C++11 auto declaration with and without pointer declarator
What's the difference between the types of bar1 and bar2?
int foo = 10;
auto bar1 = &foo;
auto *bar2 = &foo;
If both bar1 and bar2 are int*, does it makes sense to write the pointer declarator (*) in the bar2 declaration?
Solution 1:
The declarations are exactly equivalent. auto works (almost) the same as template type deduction. Putting the star explicitly makes the code a bit easier to read, and makes the programmer aware that bar2 is a pointer.
Solution 2:
Using auto * "documents intention". And auto *p = expr; can be deduced correctly only if expr returns pointer. Example:
int f();
auto q = f(); // OK
auto *p = f(); // error: unable to deduce 'auto*' from 'f()'
Solution 3:
There is a big difference when you use const qualifiers:
int i;
// Const pointer to non-const int
const auto ip1 = &i; // int *const
++ip1; // error
*ip1 = 1; // OK
// Non-const pointer to const int
const auto* ip2 = &i; // int const*
++ip2; // OK
*ip2 = 1; // error
Solution 4:
In this specific example both bar1 and bar2 are the same. It's a matter of personal preference though I'd say that bar2 is easier to read.

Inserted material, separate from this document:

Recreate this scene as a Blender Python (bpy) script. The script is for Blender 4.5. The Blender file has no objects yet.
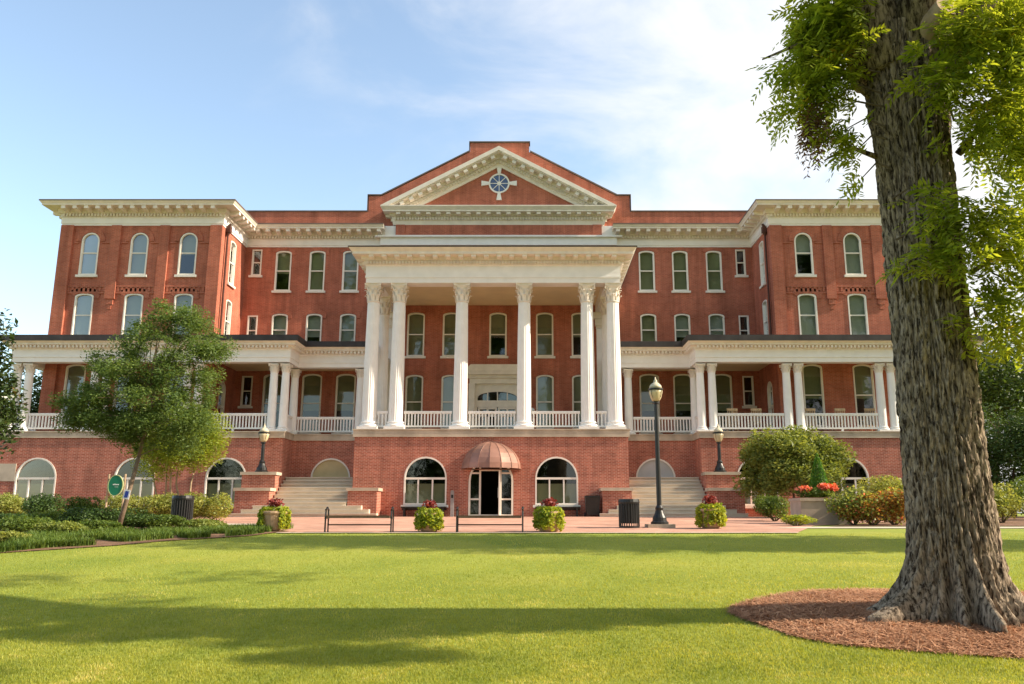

However, this does not hold true for references as seen in this example:
#include <iostream>
using namespace std;
int main() {
int k = 10;
int& foo = k;
auto bar = foo; //value of foo is copied and loses reference qualifier!
bar = 5; //foo / k won't be 5
cout << "bar : " << bar << " foo : " << foo << " k : " << k << endl;
auto& ref = foo;
ref = 5; // foo / k will be 5
cout << "bar : " << bar << " foo : " << foo << " k : " << k;
return 0;
}
Solution 5:
As others said, they'll generate the same code. The asterisk is line noise (and makes it harder to switch from raw pointers to smart pointers if, for example, &foo is ever replaced by get_foo()). If you want to be explicit, then by all means, be explicit; but when you're using type inference, just let the compiler do its job. Lack of asterisks does not imply that an object isn't a pointer.